Guess who hates everything? Is it me? Pretty alarm clock, though.
Yesterday my phone rang 499449493 times with concerned friends and family calling to see if I am okay (Answer: No.) (Who'd be okay, really? "Oh! Just got laid off AGAIN, for the second time in a year. I'm GREAT!") and by evening I was ready to jump up and down on the phone with baseball cleats. Because as you can imagine I own a fine selection of baseball cleats.
I know I should be glad I have, you know, friends, but I just wanted to be alone, and if the phone was gonna ring I wanted it to be an offer of employment. Not another call with questions I couldn't answer. Why do people ask you things you couldn't possibly answer. "Why you?" I have no idea. "Why do we have daylight savings time?" See above re no idea. And the first yahoo to comment about farmers and take this Q seriously gets slapped with my unemployed liver.
I also did one hour of editing work for Faithful Reader Joann, who was nice enough to throw me a bone, and I considered doing my statistics freelance work, but really I was very busy lying on the couch staring at nothing.
A friend called and asked me to go to dinner, but (a) who can afford it and that reminds me.
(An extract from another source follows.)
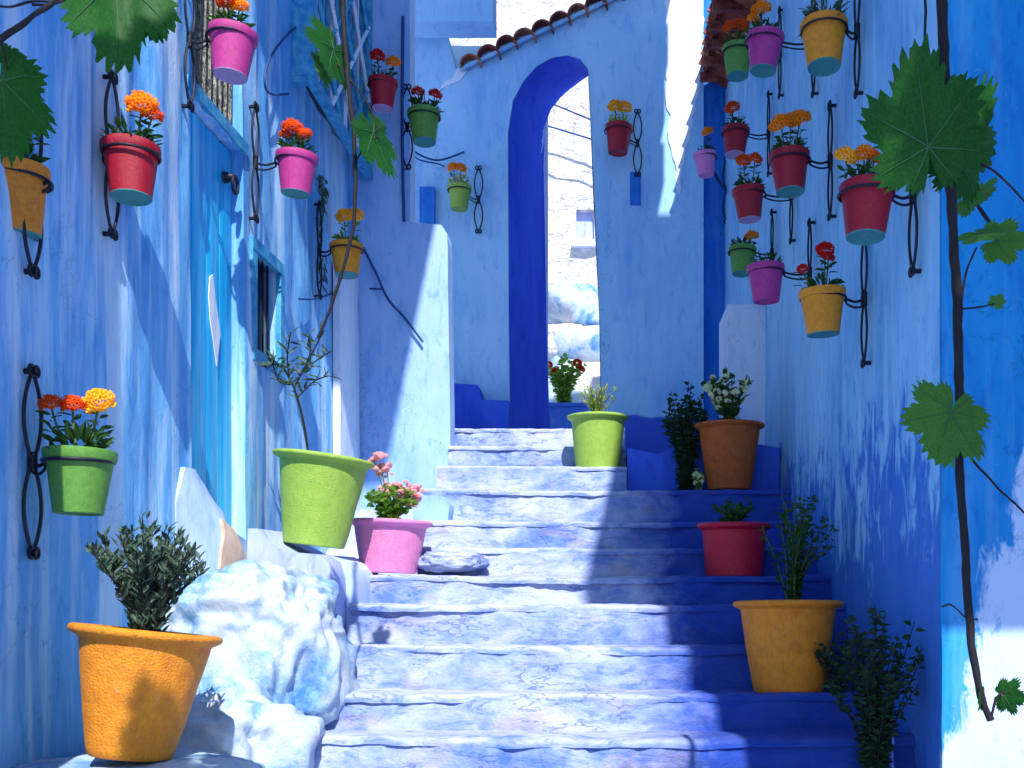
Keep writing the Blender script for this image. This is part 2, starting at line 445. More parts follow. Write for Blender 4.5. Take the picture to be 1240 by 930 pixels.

I guess Ima actually have to buy groceries. What do you buy when you want to save money? Because you know what I buy at the grocery store? Cat food and coffee.
Today my old coworkers from that job I had, you know, way back on Tuesday are taking me to lunch. We're getting Thai and for that I say yay. The Poet, Vilhem Oyster and the woman who sent us all an email about what a margarita does to your body when we were all invited by the Spanish team to go out for margaritas are all coming. You know I like her, even though that's how I always describe her.
That woman has a license plate that reads Bike&Run. I always told her I was gonna get one that read Sit&Eat and park right next to her.
Marvin mentioned if worse came to worse, we could always switch, and I could get a small apartment and he could move in here and pay the mortgage. I had never thought of that idea; his current lease is up next month. But that would mean the dogs'd live here and I wouldn't. Which, you know, kill me now.
Oh! The gay guy who found the old black dog has grown a beard. He just walked by. I haven't seen him walk by in months. The beard looks good. He looked too young without it. See? There are advantages to being here all day. You catch up on the news.
I guess I will shower, and maybe I'll be like one of those retired people who show up everywhere an hour early. By the time everyone else shows up for lunch I will have digested and passed my Thai.
Sigh.
P.S. I keep forgetting to mention that when I had my fortune told a few months back, she said, "I see you in a new job" and I said no, no. I just GOT a new job. Then a few minutes later she said, "No, I really see a new job." So there you go. FORTUNE TELLERS ARE REAL.